Солдаты Бонапарта видели в нем Гийома Телля, Брута, наводящего ужас на тиранов, спасителя свободы. Возможно, не было ни одного человека в его армии, кто мог бы усомниться в том, что он республиканец. И это в тот момент, когда он становился, так сказать, вдохновителем 18 фрюктидора, когда в своих задушевных беседах с близкими он приоткрывал завесу над своими властными притязаниями и диктаторскими идеями.
В своих мемуарах граф Миот де Мелито заметил: «Однажды в Монтебелло Бонапарт пригласил меня и Мелци прогуляться по обширным садам этой великолепной резиденции. Прогулка продолжалась около двух часов, в течение которых генерал говорил почти не прерываясь. Он нам сказал: «То, что я делал здесь до сих пор, это еще ничто. Это лишь начало моей карьеры. Вы полагаете, что ради величия адвокатов Директории я одерживаю победы в Италии? Для создания Республики? Что за идея! Республика в тридцать миллионов человек! Разве возможно с нашими-то нравами, обычаями и пороками? Это химера, увлекшая французов, но она пройдет, как и все другие. Им нужна слава, удовлетворение тщеславия, а о свободе они и понятия не имеют. Посмотрите на армию! Одержанные недавно победы уже сотворили настоящий характер французского солдата. Я для него — все. Пусть только Директория попробует пожелать отнять у меня командование ими, и она увидит, в состоянии ли она это сделать. Нации нужны не теории управления, не трескучие фразы речей идеологов, в которых французы ничего не смыслят, — нации нужен вождь, увенчанный славой. Французам нужно дать игрушки, они будут забавляться ими и позволят собой руководить, если только, впрочем, от них скроют цель, к которой их поведут… Поднимает голову партия Бурбонов, я не хочу способствовать ее триумфу. У меня есть желание как-нибудь ослабить республиканскую партию, но с выгодой для себя, а не в пользу представителей старой династии. А пока нужно идти с республиканской партией».

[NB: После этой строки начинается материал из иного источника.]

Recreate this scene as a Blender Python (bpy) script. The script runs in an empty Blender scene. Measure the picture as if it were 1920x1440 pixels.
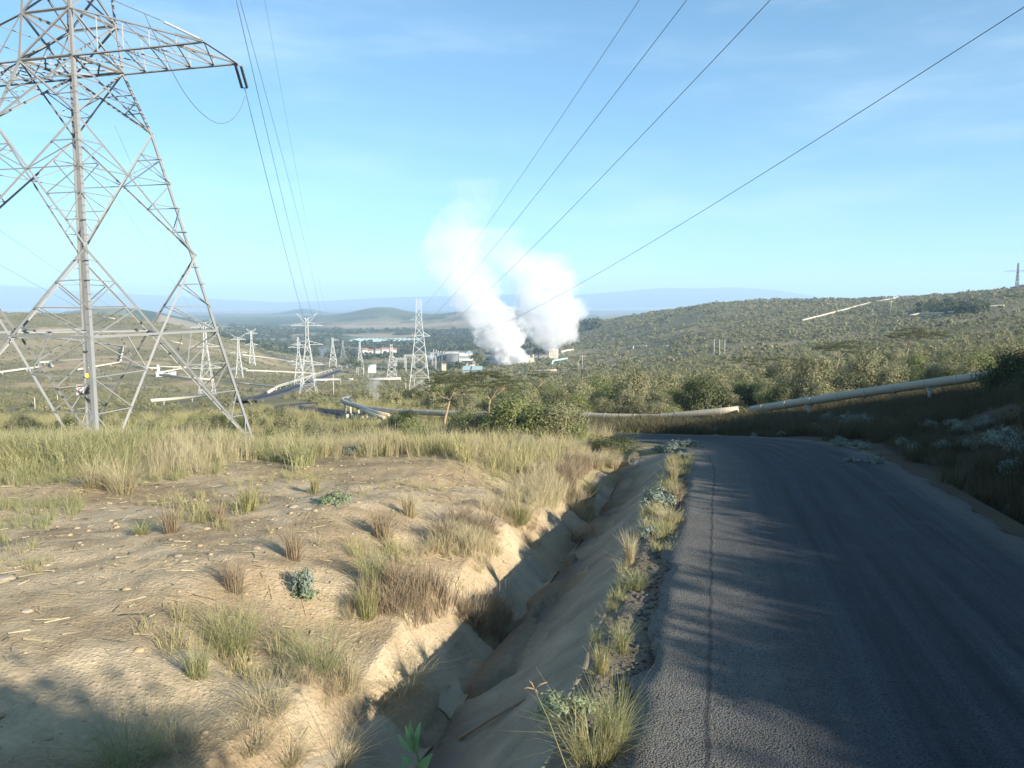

Притворяться нужно было еще несколько лет. Но именно в тот момент, когда он в глазах своей армии выглядел настоящим революционером, молодой главнокомандующий имел неосторожность выдать Миоту де Мелито свои сокровенные мысли, которые уже претворялись отправкой Ожеро в Париж в день 18 фрюктидора — одного из дней, ставших фатальными для реакционеров и приведших их к самым ужасным последствиям. Можно сказать, что в этих обстоятельствах Бонапарт со своей итальянской хитростью проявил ловкость и гений Макиавелли.